In the UK you cannot drive a car without an insurance and most, at least initial, insurance deals are handled by the original dealer, who – as a convenience – provides a key into the door service, where you purchase your car and come pick it up and drive away, or as close to such overall service as the dealer is able to get. In China it seems that the car insurance is not so much an imposed obligation as elsewhere and the insurance houses do completely separate business than the dealers, leaving that avenue of income outside of car dealers grasp. This is only one of the things that need to change, if car dealers want to manage to survive the upcoming restructuring necessity.

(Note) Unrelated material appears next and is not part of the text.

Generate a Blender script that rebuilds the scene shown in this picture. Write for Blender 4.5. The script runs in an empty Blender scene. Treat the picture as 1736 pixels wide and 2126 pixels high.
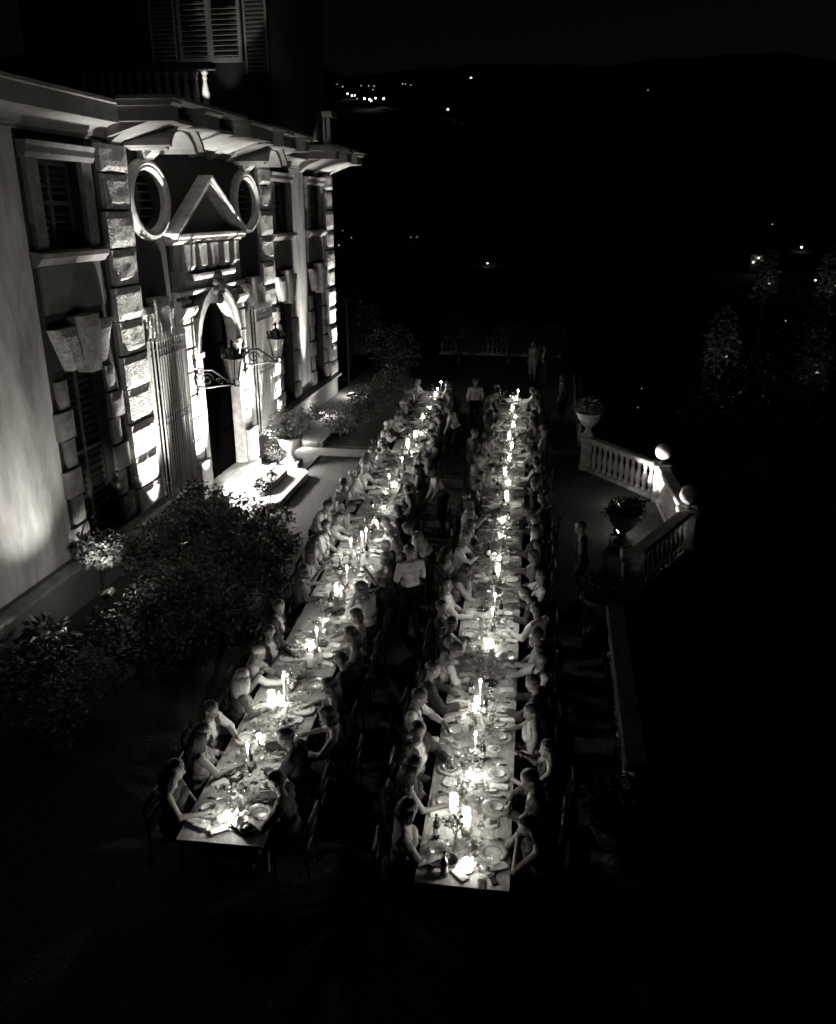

In China, car dealers have to learn how to approach clients with after sales services and how to provide competitively priced offers that will bring customers back, even after they have driven away with their new car. The auto industry in China is a relatively young industry, the car sales boom just started in the 21st century and there was no time to develop strategies and school after sales service staff to properly handle all the business opportunities that are common in more developed countries. The existing facilities and servicing staff are simply bad at their job and need not only advice, but proper schooling.

Many big brands have launched training courses in order to properly educate their respective car dealers how to deal with customers in after sales care and what entails any such service, how much can be charged for such services, and similar. Car dealers needed to hire plenty of new people, in order to facilitate the new management of after sales customer care and services, many of which yet need to be trained. The time will tell if this measure will help car dealers of China at least soften the drop in sales.